Reducing the ratio of calcium to silicate in cement production would not only cut those emissions, but would actually produce better, stronger concrete, the findings showed.
Cement is made by cooking calcium-rich material, usually limestone, with silica-rich material - typically clay - at temperatures of 1,500 degrees Celsius, yielding a hard mass called "clinker". This is then ground up into a powder.
The decarbonation of limestone, and the heating of cement, are responsible for most of the material's greenhouse-gas output.
"Cement is the most-used material on the planet," said study co-author Roland Pellenq from Massachusetts Institute of Technology in the US.
In conventional cements, Pellenq explained, the calcium-to-silica ratio ranges anywhere from about 1.2 to 2.2, with 1.7 accepted as the standard.
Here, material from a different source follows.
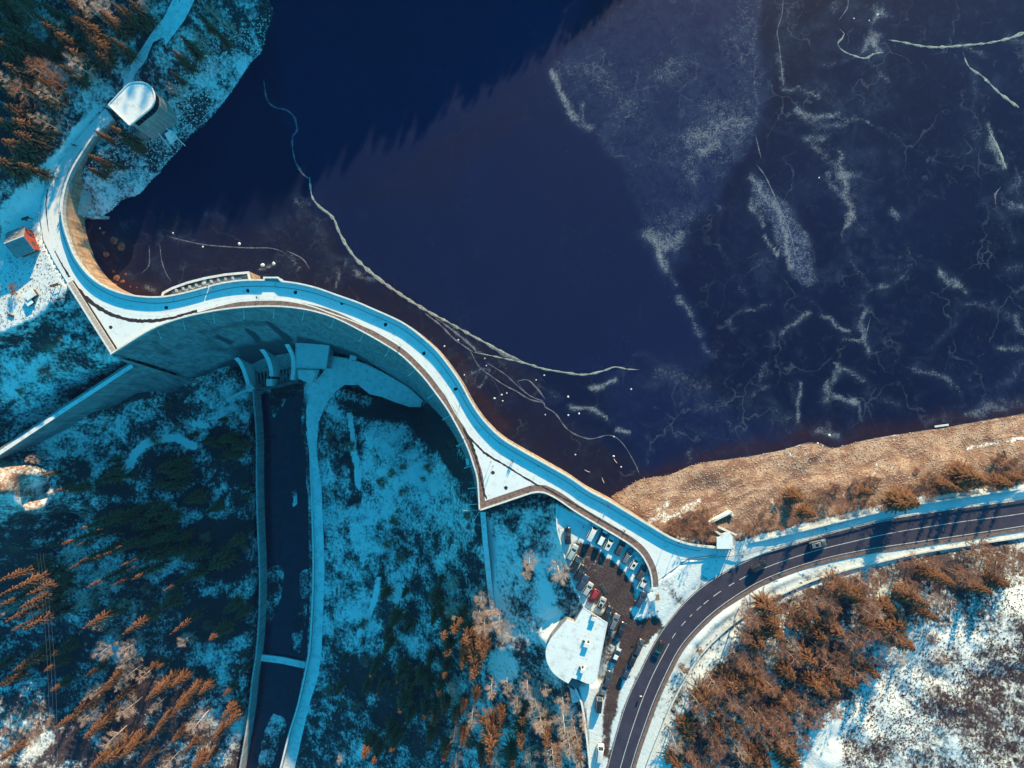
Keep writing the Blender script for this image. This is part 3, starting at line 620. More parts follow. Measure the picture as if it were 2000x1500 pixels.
fr([(1195,968),(1260,930),(1362,900),(1500,880),(1582,858),(1625,868),(1700,850),(1800,836),(2000,803)], 17, 0.95, redm); fr([(885,700),(925,770),(965,820),(985,845)], 9, 0.8, redm); fr([(200,540),(230,560),(300,575)], 20, 0.9, redm); fr([(225,490),(245,480),(235,500)], 14, 0.9, redm); fr([(212,500),(205,512)], 9, 1.0, redm); fr([(1560,860),(1620,855)], 20, 1.0, redm)
for pts, wd, s in [
 ([(1086,150),(1095,175),(1105,200),(1118,220)], 11, .95), ([(1130,190),(1137,240),(1150,243)], 9, .7), ([(1125,235),(1150,245)], 9, .7),
 ([(1360,260),(1400,250),(1450,240)], 34, .75), ([(1370,290),(1350,330),(1365,350)], 24, .62), ([(1400,275),(1380,290)], 22, .8), ([(1340,300),(1350,345)], 20, .55), ([(1470,150),(1475,235)], 9, .6),
 ([(1265,455),(1300,480),(1330,475)], 18, .85), ([(1285,480),(1303,510),(1305,520)], 11, .95), ([(1318,440),(1300,420)], 22, .5),
 ([(1310,535),(1318,555)], 5, .7), ([(1325,580),(1333,600),(1345,625),(1365,655)], 8, .8), ([(1380,680),(1392,700)], 8, .7), ([(1408,400),(1405,470),(1425,540)], 4, .5), ([(1440,555),(1450,562)], 9, .6),
 ([(1530,-20),(1540,60),(1530,120)], 22, .45), ([(1560,0),(1550,60),(1610,50)], 14, .45), ([(1525,100),(1532,150),(1540,165)], 8, .7), ([(1530,165),(1560,172),(1585,180)], 7, .8), ([(1585,165),(1615,190)], 12, .5),
 ([(1565,215),(1590,225),(1620,215)], 11, .85), ([(1575,235),(1605,250),(1640,235)], 13, .65), ([(1585,275),(1610,275)], 13, .8), ([(1600,290),(1620,310),(1635,330)], 11, .65), ([(1625,345),(1628,375)], 6, .75), ([(1690,115),(1720,135),(1745,155)], 7, .7),
 ([(1870,100),(1895,110),(1920,115)], 7, .8), ([(1890,140),(1905,190),(1905,215)], 10, .55), ([(1940,165),(1950,180)], 14, .45), ([(1900,240),(1920,290),(1890,300)], 16, .45), ([(1935,255),(1955,300),(1965,320)], 8, .95), ([(1920,365),(1930,380)], 8, .5), ([(1980,370),(1995,350)], 16, .6),([(1960,70),(1990,85)],10,.6),([(1830,320),(1835,325)],7,.6),
 ([(1940,385),(1960,440)], 14, .5), ([(1970,430),(1985,470)], 10, .5), ([(1970,395),(2000,405)], 9, .8), ([(1975,520),(1990,525)], 14, .6),
 ([(1740,415),(1755,420)], 9, .8), ([(1840,540),(1860,553),(1878,575)], 9, .85), ([(1880,600),(1930,605),(1945,595)], 8, .6), ([(1945,605),(1970,625)], 9, .6), ([(1985,620),(2000,650)], 13, .75), ([(1870,590),(1860,630),(1815,680)], 8, .45), ([(1955,688),(1990,690)], 11, .75), ([(1995,720),(1980,750),(1940,765)], 8, .5),
 ([(1790,715),(1830,730),(1850,755)], 9, .75), ([(1860,760),(1875,770)], 6, .6), ([(1890,810),(1930,795),(1960,800)], 13, .75), ([(1960,785),(1990,795)], 10, .65), ([(1820,830),(1850,820)], 9, .55),
 ([(1430,640),(1432,620),(1445,605),(1490,595),(1510,590)], 5, .65), ([(1508,640),(1507,675)], 6, .7), ([(1530,640),(1545,625),(1575,612),(1580,610)], 8, .8), ([(1575,575),(1600,595)], 5, .5), ([(1605,608),(1625,618),(1640,630),(1665,642)], 6, .95), ([(1655,662),(1685,672),(1692,665)], 7, .9), ([(1690,610),(1692,640),(1697,670),(1703,690)], 8, .8), ([(1680,600),(1690,575),(1750,565),(1760,555)], 9, .55), ([(1715,540),(1765,530),(1775,490)], 11, .5), ([(1535,555),(1530,575)], 7, .5),
 ([(1480,730),(1475,750),(1490,715)], 6, .65), ([(1485,765),(1470,780)], 8, .6), ([(1550,695),(1560,695)], 5, .6),
 ([(1610,790),(1622,770),(1635,755),(1650,730)], 9, .75), ([(1640,722),(1665,728),(1690,742),(1700,745)], 8, .8), ([(1622,760),(1632,785),(1655,798),(1680,788)], 7, .95), ([(1685,785),(1687,810),(1690,830)], 5, .85), ([(1706,745),(1704,790)], 8, .4),
 ([(1725,780),(1745,785),(1765,795)], 10, .6), ([(1558,765),(1556,800),(1555,825)], 7, .9), ([(1540,755),(1545,790)], 7, .5), ([(1500,800),(1520,830),(1540,830)], 22, .5), ([(1460,790),(1490,800)], 20, .4),
 ([(1290,730),(1330,725),(1370,755)], 26, .55), ([(1340,770),(1370,790),(1420,800)], 22, .5), ([(1430,845),(1440,847)], 7, .7), ([(1300,840),(1320,850)], 14, .4), ([(1350,880),(1355,890)], 9, .6), ([(1260,850),(1262,890)], 5, .6), ([(1615,830),(1620,845),(1632,850)], 8, .75), ([(1595,848),(1640,852)], 9, .8),
 ([(1145,765),(1165,760),(1180,750),(1195,748)], 7, 1.), ([(1155,768),(1165,762)], 6, 1.), ([(1112,805),(1130,808),(1160,810),(1180,812)], 7, 1.), ([(1200,832),(1225,828)], 6, 1.), ([(1080,775),(1095,782)], 10, .5), ([(1010,745),(1040,750)], 14, .35),
 ([(520,440),(570,425),(590,415)], 24, .38), ([(585,395),(615,400)], 16, .6), ([(600,400),(640,470),(660,510)], 16, .45), ([(400,430),(420,435)], 12, .5), ([(575,500),(600,520)], 6, .7), ([(665,530),(655,565)], 5, .8), ([(640,520),(660,530)], 18, .4), ([(700,520),(720,545),(740,550)], 7, .8), ([(880,640),(930,690)], 6, .7), ([(590,510),(580,555)], 14, .28), ([(380,490),(480,520),(560,540)], 30, .22), ([(300,560),(400,530)], 22, .25),
 ([(915,725),(930,720),(944,725),(945,745),(930,755),(917,748),(915,725)], 3.2, .85), ([(330,470),(400,478)], 6, .5), ([(295,490),(305,520),(320,545)], 10, .4), ([(512,518),(535,516)], 5, 1.0), ([(230,470),(250,460)], 14, .35), ([(285,560),(300,568)], 8, .85), ([(240,530),(260,545)], 12, .5),
 ([(1230,700),(1290,705)], 6, .5), ([(530,60),(545,20)], 6, .25)]: fr(pts, wd, s)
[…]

The researchers found the ratio of 1.5 parts calcium for every one part silica to be "a magical ratio".
"At that point the material can achieve "two times the resistance of normal cement, in mechanical resistance to fracture, with some molecular-scale design," Pellenq noted.
"The findings," Pellenq added, "were validated against a large body of experimental data."
"Since emissions related to concrete production are estimated to represent five to 10 percent of industrial greenhouse-gas emissions, any reduction in calcium content in the cement mix will have an impact on the CO2," he said.
"The reduction in carbon emissions could be as much as 60 percent," Pellenq explained.
The study appeared in the journal Nature Communications.